Pants-crapping and fellatio aside, Carlin saved the best material for his perennial topic of choice: religion. Making fun of religion is the greatest taboo in comedy. But religion is most deserving of ridicule since the topic has been avoided for years. And nobody delights in screwing with Christians like Carlin. A self-proclaimed “recovering Catholic,” Carlin has been making faithful Christians squirm in their seats since the ’70s, with his war stories from the Catholic school trenches and mockery of the pope thrown in for good measure.

His act included more than pointing out the stupidity of yarmulkes and the pointed hats of the papacy. Carlin expressed genuine fear about the power of religion in the world today, coupled with old-school nuclear paranoia.

“Every major religion has the bomb now,” Carlin said, referring to Muslim Pakistan, Hindu India and Protestant America. “How long before the fringe religions get the bomb?”
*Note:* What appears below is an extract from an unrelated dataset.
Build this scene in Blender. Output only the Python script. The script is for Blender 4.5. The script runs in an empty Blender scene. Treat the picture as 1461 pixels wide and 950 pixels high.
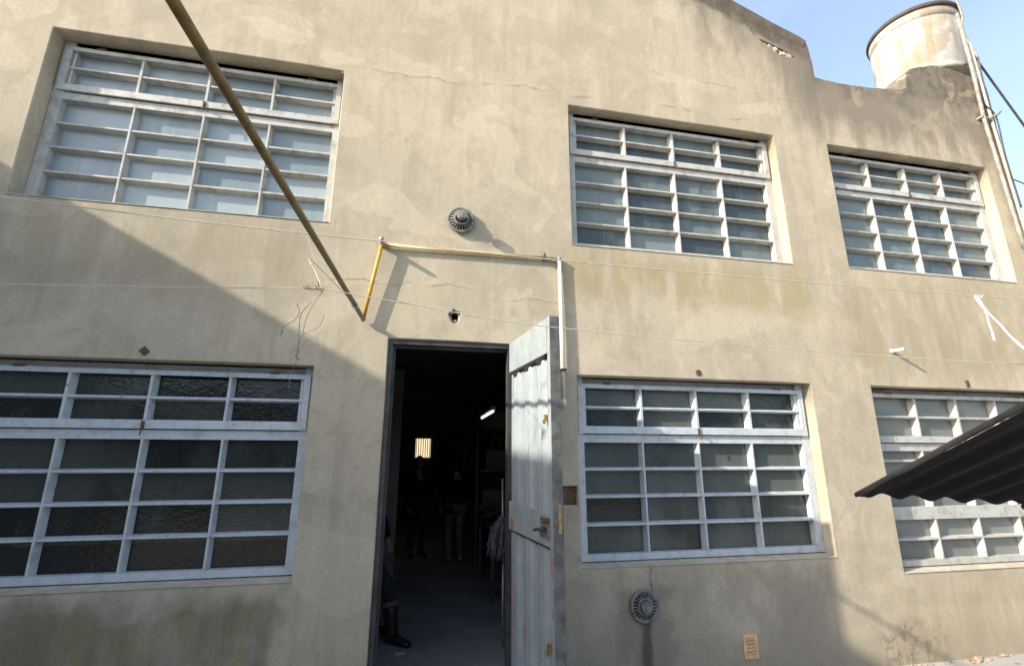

Historians can now cite Carlin as the first to ponder when Scientology will have a nuclear weapon to call its own. May L. Ron Hubbard have mercy on us all.

Of all the highlights of Carlin’s performance Sunday, it’s hard to gauge which aspect of the show was most satisfying. He still has fresh material after more than 30 years of performing. Any random 30 seconds of it is funnier than Dane Cook’s entire act.